I’ve believed for years now that information technology has nowhere else to grow. The fevered pursuit of things like virtual reality and generative AI are nothing more than smoke screens, distracting investors for a couple more fiscal cycles while tech companies scramble behind the curtains to build anything new and useful. It’s the constant bait-and-switch of an industry—of an economy—built on the concept of infinite growth. And they’re running out of parlor tricks.

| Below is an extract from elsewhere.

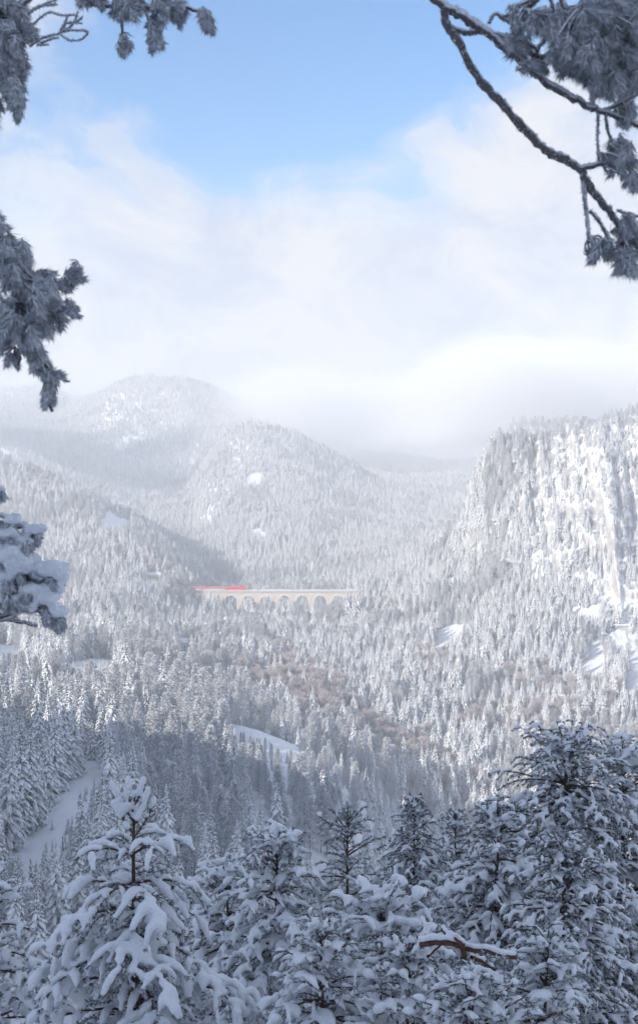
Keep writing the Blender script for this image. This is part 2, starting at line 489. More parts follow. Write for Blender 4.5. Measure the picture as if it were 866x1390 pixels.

The gatekeepers weep, for there are no more worlds to conquer. They’ve sold every farcaster they can in the private sector. The only solution now is the public sector: stripping agencies of regulatory power, and siphoning taxes through government contracts, so they can build on what were once untouchable planets. Together they will glean unspeakable amounts of data from us, as they literally try to build their own Ultimate Intelligence—until, presumably, they reach a point of infinite value derived from zero labor. Capitalism distilled to its purest form.
I don’t know if Nikhinson’s photo will end up in the history books. But I hope it marks a moment for us, to realize that our relationship to infotech must change, before the monsters behind it eat us alive.